Data to use:
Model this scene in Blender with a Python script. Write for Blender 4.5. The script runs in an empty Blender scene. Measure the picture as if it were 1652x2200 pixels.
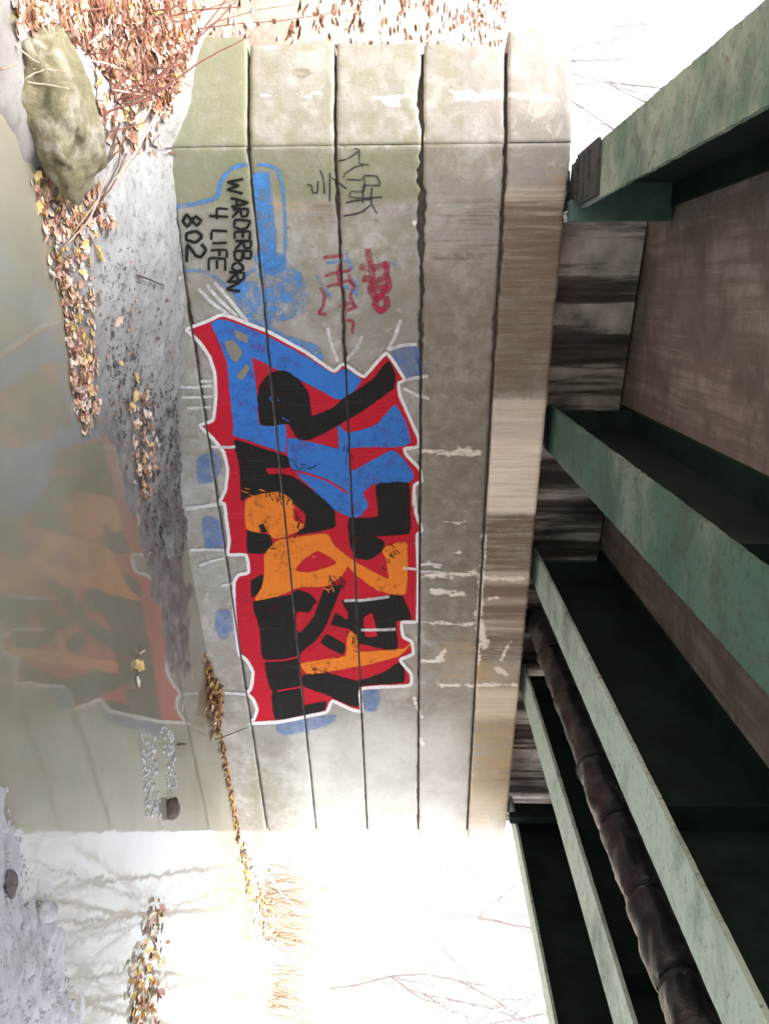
import bpy, math, random
import numpy as np
from mathutils import Vector, Matrix, noise
from mathutils.geometry import tessellate_polygon

random.seed(7); rng = np.random.default_rng(7)
scene = bpy.context.scene
col = scene.collection

# ------------------------------------------------------------------ camera
F = 1900.0            # focal length in photo pixels (photo 1652 x 2200, camera held on its side)
CX, CY = 826.0, 1100.0
HOR = 885.0
EYE = Vector((0, 0, 1.75))
TH = math.atan((HOR - CX) / F)
FW = Vector((0, math.cos(TH), -math.sin(TH)))
UP = Vector((0, math.sin(TH), math.cos(TH)))
RT = Vector((1, 0, 0))

cam_data = bpy.data.cameras.new('camera')
cam = bpy.data.objects.new('camera', cam_data)
col.objects.link(cam)
cam_data.sensor_fit = 'AUTO'; cam_data.sensor_width = 36.0
cam_data.lens = 36.0 * F / 2200.0
cam_data.clip_start = 0.05; cam_data.clip_end = 2000
m = Matrix((( UP.x, -RT.x, -FW.x), (UP.y, -RT.y, -FW.y), (UP.z, -RT.z, -FW.z)))   # picture right = world up
cam.matrix_world = Matrix.Translation(EYE) @ m.to_4x4()
scene.camera = cam
scene.render.resolution_x = 768; scene.render.resolution_y = 1024

# ------------------------------------------------------------------ light
SUN_EL, SUN_AZ = math.radians(73), math.radians(162)      # azimuth from +Y towards +X
world = bpy.data.worlds.new('World'); scene.world = world; world.use_nodes = True
nt = world.node_tree; nt.nodes.clear()
sky = nt.nodes.new('ShaderNodeTexSky'); sky.sky_type = 'NISHITA'; sky.sun_disc = False
sky.sun_elevation = SUN_EL; sky.sun_rotation = SUN_AZ
sky.air_density = 1.0; sky.dust_density = 5.0; sky.ozone_density = 1.0
hs = nt.nodes.new('ShaderNodeHueSaturation'); hs.inputs['Saturation'].default_value = 0.30
bg = nt.nodes.new('ShaderNodeBackground'); bg.inputs['Strength'].default_value = 0.15
wo = nt.nodes.new('ShaderNodeOutputWorld')
nt.links.new(sky.outputs[0], hs.inputs['Color']); nt.links.new(hs.outputs[0], bg.inputs[0]); nt.links.new(bg.outputs[0], wo.inputs[0])
sd = bpy.data.lights.new('sun', 'SUN'); sd.energy = 1.08; sd.angle = math.radians(45); sd.color = (1, .985, .96)
sun = bpy.data.objects.new('sun', sd); col.objects.link(sun)
sdir = Vector((math.sin(SUN_AZ) * math.cos(SUN_EL), math.cos(SUN_AZ) * math.cos(SUN_EL), math.sin(SUN_EL)))
sun.rotation_euler = sdir.to_track_quat('Z', 'Y').to_euler(); sun.location = sdir * 40
scene.view_settings.view_transform = 'Standard'; scene.view_settings.look = 'None'
scene.view_settings.gamma = 1; scene.view_settings.use_curve_mapping = False
scene.view_settings.exposure = 2.68
scene.render.engine = 'CYCLES'
scene.cycles.max_bounces = 8; scene.cycles.diffuse_bounces = 5; scene.cycles.transparent_max_bounces = 24

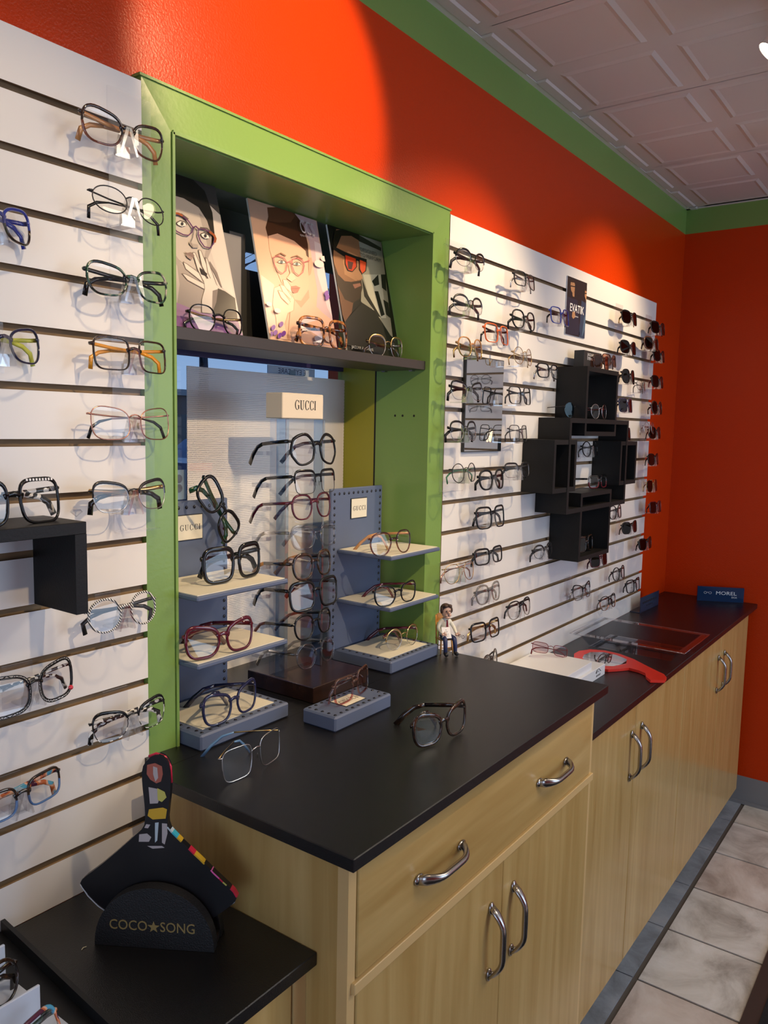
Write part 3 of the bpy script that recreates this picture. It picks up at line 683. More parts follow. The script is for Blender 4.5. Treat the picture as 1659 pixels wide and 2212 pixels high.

What to work on:
Retype the records exactly. Any image in them should not appear in what you write.

Answer:
Model this scene in Blender with a Python script. Write for Blender 4.5. The script runs in an empty Blender scene. Measure the picture as if it were 1652x2200 pixels.
import bpy, math, random
import numpy as np
from mathutils import Vector, Matrix, noise
from mathutils.geometry import tessellate_polygon

random.seed(7); rng = np.random.default_rng(7)
scene = bpy.context.scene
col = scene.collection

# ------------------------------------------------------------------ camera
F = 1900.0            # focal length in photo pixels (photo 1652 x 2200, camera held on its side)
CX, CY = 826.0, 1100.0
HOR = 885.0
EYE = Vector((0, 0, 1.75))
TH = math.atan((HOR - CX) / F)
FW = Vector((0, math.cos(TH), -math.sin(TH)))
UP = Vector((0, math.sin(TH), math.cos(TH)))
RT = Vector((1, 0, 0))

cam_data = bpy.data.cameras.new('camera')
cam = bpy.data.objects.new('camera', cam_data)
col.objects.link(cam)
cam_data.sensor_fit = 'AUTO'; cam_data.sensor_width = 36.0
cam_data.lens = 36.0 * F / 2200.0
cam_data.clip_start = 0.05; cam_data.clip_end = 2000
m = Matrix((( UP.x, -RT.x, -FW.x), (UP.y, -RT.y, -FW.y), (UP.z, -RT.z, -FW.z)))   # picture right = world up
cam.matrix_world = Matrix.Translation(EYE) @ m.to_4x4()
scene.camera = cam
scene.render.resolution_x = 768; scene.render.resolution_y = 1024

# ------------------------------------------------------------------ light
SUN_EL, SUN_AZ = math.radians(73), math.radians(162)      # azimuth from +Y towards +X
world = bpy.data.worlds.new('World'); scene.world = world; world.use_nodes = True
nt = world.node_tree; nt.nodes.clear()
sky = nt.nodes.new('ShaderNodeTexSky'); sky.sky_type = 'NISHITA'; sky.sun_disc = False
sky.sun_elevation = SUN_EL; sky.sun_rotation = SUN_AZ
sky.air_density = 1.0; sky.dust_density = 5.0; sky.ozone_density = 1.0
hs = nt.nodes.new('ShaderNodeHueSaturation'); hs.inputs['Saturation'].default_value = 0.30
bg = nt.nodes.new('ShaderNodeBackground'); bg.inputs['Strength'].default_value = 0.15
wo = nt.nodes.new('ShaderNodeOutputWorld')
nt.links.new(sky.outputs[0], hs.inputs['Color']); nt.links.new(hs.outputs[0], bg.inputs[0]); nt.links.new(bg.outputs[0], wo.inputs[0])
sd = bpy.data.lights.new('sun', 'SUN'); sd.energy = 1.08; sd.angle = math.radians(45); sd.color = (1, .985, .96)
sun = bpy.data.objects.new('sun', sd); col.objects.link(sun)
sdir = Vector((math.sin(SUN_AZ) * math.cos(SUN_EL), math.cos(SUN_AZ) * math.cos(SUN_EL), math.sin(SUN_EL)))
sun.rotation_euler = sdir.to_track_quat('Z', 'Y').to_euler(); sun.location = sdir * 40
scene.view_settings.view_transform = 'Standard'; scene.view_settings.look = 'None'
scene.view_settings.gamma = 1; scene.view_settings.use_curve_mapping = False
scene.view_settings.exposure = 2.68
scene.render.engine = 'CYCLES'
scene.cycles.max_bounces = 8; scene.cycles.diffuse_bounces = 5; scene.cycles.transparent_max_bounces = 24

Write part 3 of the bpy script that recreates this picture. It picks up at line 683. More parts follow. The script is for Blender 4.5. Treat the picture as 1659 pixels wide and 2212 pixels high.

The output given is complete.